Мнения, что Альбанов — по крайней мере с весны 1917 года и до отъезда в Красноярск — был одинок, придерживается и Владилен Александрович Троицкий:

«Из имеющихся у меня копий десяти неизвестных писем Валериана Ивановича издателю его «Записок…» Леониду Львовичу Брейтфусу, датированных с марта 1917-го по май 1918 года, совершенно точно следует, что этот период он «кочевал» или, по его выражению, «как бы гастролировал» между Архангельском, Петроградом и Ревелем, расставшись с Архангельском весной 1917 года. В Ревеле служил на портовых ледоколах, на разных частных квартирах (адреса указаны) проживал. Нет и намека на семейную жизнь где-то, наоборот, веет неустроенной холостяцкой жизнью.

Следующей почтой непременно вышлю Вам копии этих писем. Я недавно обнаружил их в личном фонде Брейтфуса в Ленинграде в архиве АН СССР. Я полагаю, что они будут для Вас интересны».

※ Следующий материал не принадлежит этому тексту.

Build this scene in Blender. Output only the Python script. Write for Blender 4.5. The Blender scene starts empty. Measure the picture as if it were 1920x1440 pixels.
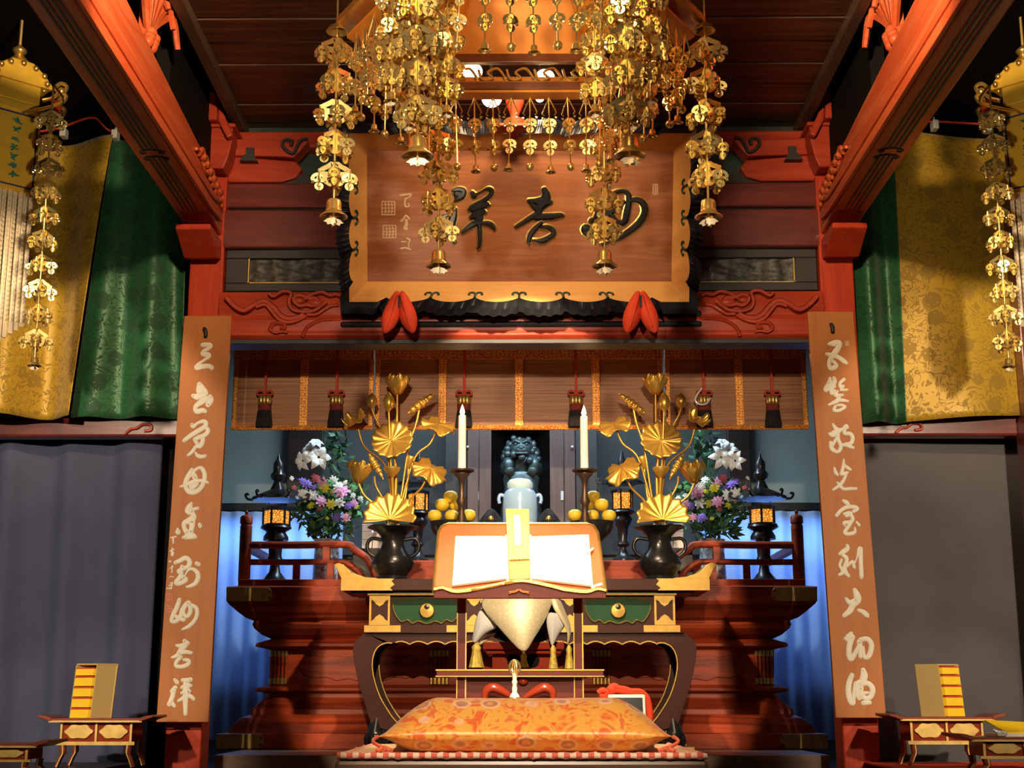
import bpy, bmesh, math, random
from mathutils import Vector, Matrix, Euler
SC = bpy.context.scene
COL = SC.collection
PI = math.pi
R = math.radians
random.seed(7)

# ------------------------------------------------------------------ camera
F = 2650.0
HC = 0.40
PITCH = R(12.55)
YAW = math.atan(18 * math.cos(PITCH) / F)
cam = bpy.data.cameras.new('camera')
cam.sensor_width = 36
cam.lens = 36 * F / 1920
cam.clip_start = 0.05
co = bpy.data.objects.new('camera', cam)
COL.objects.link(co)
co.location = (0, 0, HC)
co.rotation_euler = (PI / 2 + PITCH, 0, YAW)
SC.camera = co
CAMR = Euler((PI / 2 + PITCH, 0, YAW)).to_matrix()

def P(px, py, Y):
    d = CAMR @ Vector(((px - 960) / F, -(py - 720) / F, -1))
    return Vector((0, 0, HC)) + d * (Y / d.y)
def Z(py, Y, px=978):
    return P(px, py, Y).z
def X(px, py, Y):
    return P(px, py, Y).x

# ------------------------------------------------------------------ world, exposure, lights
w = bpy.data.worlds.new('world')
SC.world = w
w.use_nodes = True
w.node_tree.nodes['Background'].inputs[0].default_value = (0.5, 0.42, 0.36, 1)
w.node_tree.nodes['Background'].inputs[1].default_value = 0.045
SC.view_settings.view_transform = 'Standard'
SC.view_settings.look = 'None'
SC.view_settings.gamma = 1
SC.view_settings.exposure = 0.0
SC.view_settings.use_curve_mapping = False

def lamp(name, typ, loc, to, energy, color, size=0.1, spot=60, blend=0.3, size_y=None):
    l = bpy.data.lights.new(name, typ)
    l.energy = energy
    l.color = color
    if typ == 'AREA':
        l.size = size
        if size_y:
            l.shape = 'RECTANGLE'
            l.size_y = size_y
    else:
        l.shadow_soft_size = size
    if typ == 'SPOT':
        l.spot_size = R(spot)
        l.spot_blend = blend
    o = bpy.data.objects.new(name, l)
    COL.objects.link(o)
    o.location = loc
    if to is not None:
        o.rotation_euler = (Vector(to) - Vector(loc)).to_track_quat('-Z', 'Y').to_euler()
    return o

WARM = (1.0, 0.72, 0.42)
WARM2 = (1.0, 0.80, 0.56)
# hall lamps before the two side bays: pillars, inscribed boards, side curtains; added fills for desks and banners
for _s in (-1, 1):
    lamp('hall_lamp', 'SPOT', (_s * 2.75, 2.6, 2.15), (_s * 2.74, 7.2, 1.16), 660, WARM2, 0.06, 36.5, 0.2)
    lamp('desk_fill', 'SPOT', (_s * 3.0, 2.6, 1.6), (_s * 2.30, 6.6, 0.28), 190, WARM2, 0.05, 19, 0.5)  # added low fill, no such lamp before the desks
    lamp('banner_fill', 'SPOT', (_s * 1.30, 4.3, 1.95), (_s * 2.25, 6.2, 2.62), 70, WARM2, 0.05, 32, 0.5)  # added fill that brightens the banner's turned face
    # added unseen fills left and right above the canopy's front, grazing tie beams and ceiling
    lamp('canopy_side_fill', 'SPOT', (_s * 0.75, 3.9, 3.15), (_s * 1.6, 5.6, 3.02), 270, WARM, 0.06, 44, 0.6)
    lamp('canopy_near_fill', 'SPOT', (_s * 0.75, 3.6, 3.15), (_s * 1.6, 4.4, 3.0), 70, WARM, 0.06, 74, 0.6)
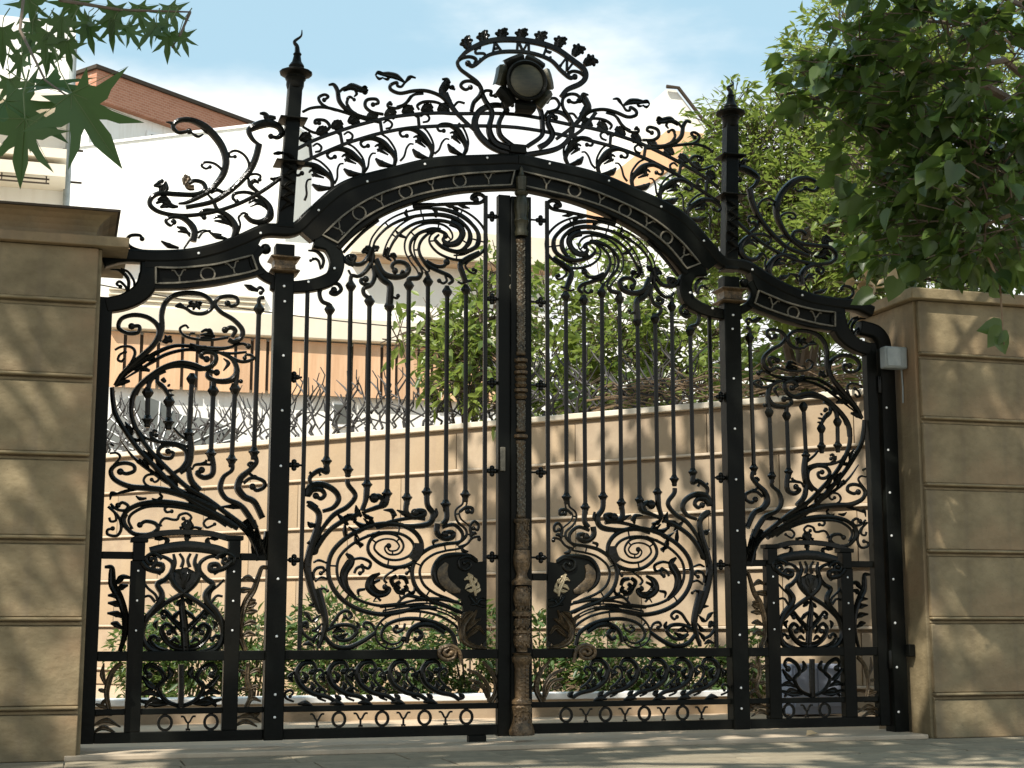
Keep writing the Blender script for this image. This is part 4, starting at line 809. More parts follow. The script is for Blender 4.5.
def frame_of(o_,d):
    d=Vector((d[0],d[1],0)).normalized(); n=Vector((-d.y,d.x,0)); return Vector((o_[0],o_[1],0)),d,n
class OB(MB):
    """boxes in a turned plan: along d, n behind"""
    def __init__(s,fr): MB.__init__(s); s.fr=fr
    def tb(s,a,b):
        k=len(s.v); s.box(a,b); o_,d,n=s.fr
        for i in range(k,len(s.v)):
            p=s.v[i]; q=o_+d*p[0]+n*p[1]; s.v[i]=(q.x,q.y,p[2])

# --- stone gate piers, front dressed in courses
def pier(name,label,xa,xb,edge,ztop,grooves,yf=-.25,yb=.4):
    g=empty(name,((xa+xb)/2,(yf+yb)/2,0),label,'gate pier','stone gate piers')
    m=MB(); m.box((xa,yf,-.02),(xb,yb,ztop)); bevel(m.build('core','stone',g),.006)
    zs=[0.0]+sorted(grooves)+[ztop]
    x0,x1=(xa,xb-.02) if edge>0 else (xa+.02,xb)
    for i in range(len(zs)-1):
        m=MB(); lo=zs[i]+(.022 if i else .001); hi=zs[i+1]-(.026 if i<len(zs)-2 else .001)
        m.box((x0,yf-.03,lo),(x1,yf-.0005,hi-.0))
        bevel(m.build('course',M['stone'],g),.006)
        if i: # lip under each joint
            m=MB(); m.box((x0,yf-.052,lo-.02),(x1,yf-.001,lo-.0015)); bevel(m.build('course_lip','stone',g),.007); m=MB(); m.box((x0,yf-.016,lo-.046),(x1,yf-.001,lo-.028)); bevel(m.build('course_lip','stone',g),.004)
    return g
gl=[at(96,y,-.27).z for y in (304,379,457,540,621)]; gl.append(gl[-1]-.48)
zl=at(100,246,-.25).z-.02
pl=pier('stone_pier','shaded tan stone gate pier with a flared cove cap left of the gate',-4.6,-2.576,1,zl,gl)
m=MB(); m.box((-4.7,-.33,zl+.002),(-2.43,.5,zl+.062)); bevel(m.build('cap_slab','stone',pl),.006)
m=MB(); prof=[(0,0),(.0,.03),(.012,.06),(.035,.09),(.07,.115),(.11,.128)]
zc=zl+.064; vs=[];fs=[]
xr=at(97,235,-.36).x; k=4
for ex,h in prof: vs+=[(-4.7,-.27-ex,zc+h),(xr+ex,-.27-ex,zc+h),(xr+ex,.45,zc+h),(-4.7,.45,zc+h)]
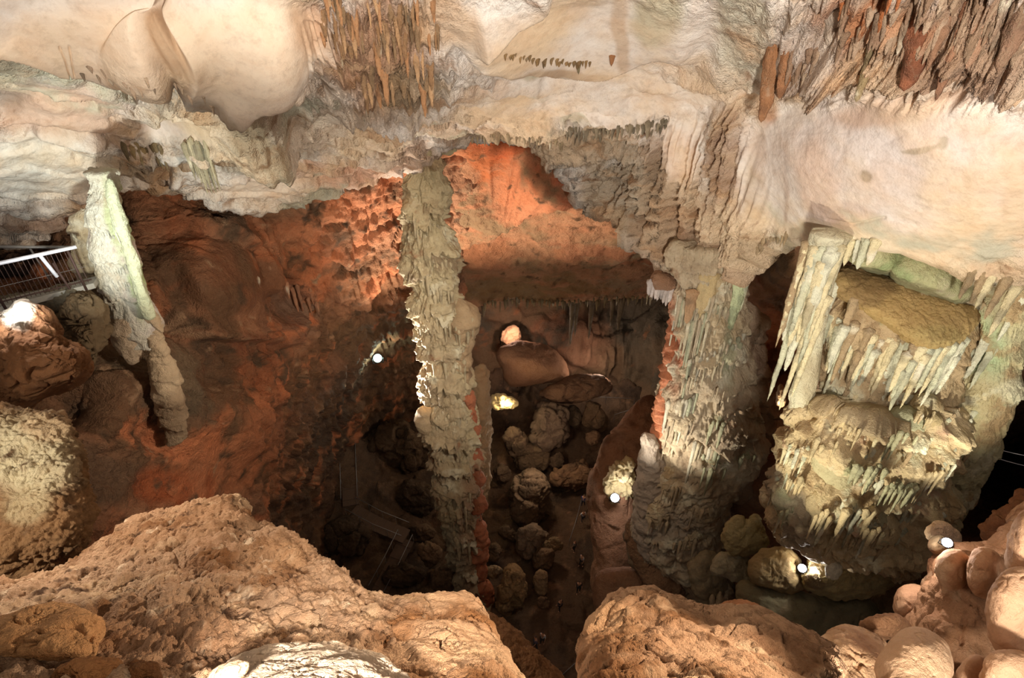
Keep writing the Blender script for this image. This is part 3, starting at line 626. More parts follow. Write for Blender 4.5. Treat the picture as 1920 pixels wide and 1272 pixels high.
# the tall free-standing column (38 m)
cc = empty('limestone_column', atY(872, 1125, 27), 'tall slender free-standing limestone column rising from pit floor to roof', 'column')
lathe('trunk', [(262, 755, 850), (285, 770, 822), (330, 774, 824), (375, 770, 828), (380, 766, 828), (420, 768, 834), (425, 762, 838), (460, 765, 845), (500, 772, 848), (530, 778, 850), (552, 784, 846), (560, 776, 856), (585, 775, 866), (610, 782, 870), (640, 792, 872), (700, 796, 876), (740, 803, 880), (790, 803, 884),
    (800, 800, 888), (850, 812, 892), (900, 820, 890), (950, 826, 892), (1000, 840, 896), (1050, 850, 896), (1090, 858, 902), (1130, 862, 915), (1180, 850, 935)], 27, M_FLOW, kd=.9, amp=.72, tier=.33, flute=2.4, jag=.42, seed=11, rough=.3, base=(196, 178, 140), cauli=.1, cfreq=1.6,
    patches=[((150, 128, 98), .5, 0, .5, 3), ((216, 204, 172), .7, .15, .5, 5), ((156, 110, 76), .6, .3, .6, 8)], spots=[(800, 300, 40, 20, (180, 140, 100), .5), (880, 1000, 20, 160, (150, 100, 74), .6), (820, 760, 50, 200, (170, 140, 108), .4), (850, 1040, 30, 90, (140, 132, 112), .7)], nth=420, nrow=1150, parent=cc)
lathe('shoulder', [(560, 850, 862), (572, 842, 884), (585, 838, 894), (600, 838, 898), (618, 842, 894), (640, 846, 886), (680, 850, 880), (720, 852, 878), (750, 858, 874)], 26.6, M_FLOW, kd=.85, amp=.35, tier=.35, flute=2.6, jag=.6, seed=14, rough=.25, base=(190, 160, 122), patches=[((150, 120, 88), .6, 0, .5, 3)], parent=cc)
lathe('knob', [(762, 788, 796), (772, 782, 812), (790, 780, 818), (805, 786, 818), (820, 795, 820), (835, 804, 818)], 26.3, M_FLOW, kd=.9, amp=.18, tier=.5, seed=15, rough=.22, base=(186, 160, 124), parent=cc)
o = lathe('rusty_ridge', [(730, 872, 884), (770, 876, 892), (820, 880, 897), (880, 884, 901), (925, 886, 900), (930, 884, 909), (945, 886, 912), (965, 884, 902), (985, 882, 908), (1000, 884, 912), (1015, 886, 918), (1030, 884, 914), (1060, 886, 912), (1085, 890, 910), (1105, 892, 922), (1130, 896, 924), (1150, 898, 918)], 26.7, M_FLOW, kd=.9, amp=.3, tier=.4, flute=2, seed=17, rough=.35,
    base=(186, 112, 76), patches=[((160, 82, 50), .6, 0, .4, 3)], parent=cc); o['label'] = 'rust-orange knobbly ridge'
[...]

С нетерпением ждал я его следующего письма. Примерно через месяц наконец получаю столь жданный пакет. Нетерпеливо перечитываю письма. Во второй раз читаю уже медленнее, внимательно, делая на полях пометки.

«(Петроград).

Многоуважаемый Леонид Львович. При сем посылаю Вам свои записки, так как Вы любезно согласились просмотреть их. Их много по количеству, но боюсь, что в них очень мало толку. Прошу Вас только об одном, выскажите свое мнение откровенно. Мне не хотелось бы, чтобы их читал кто-нибудь кроме Вас. Сам я зайду как-нибудь на днях, переговорив предварительно с Вами по телефону.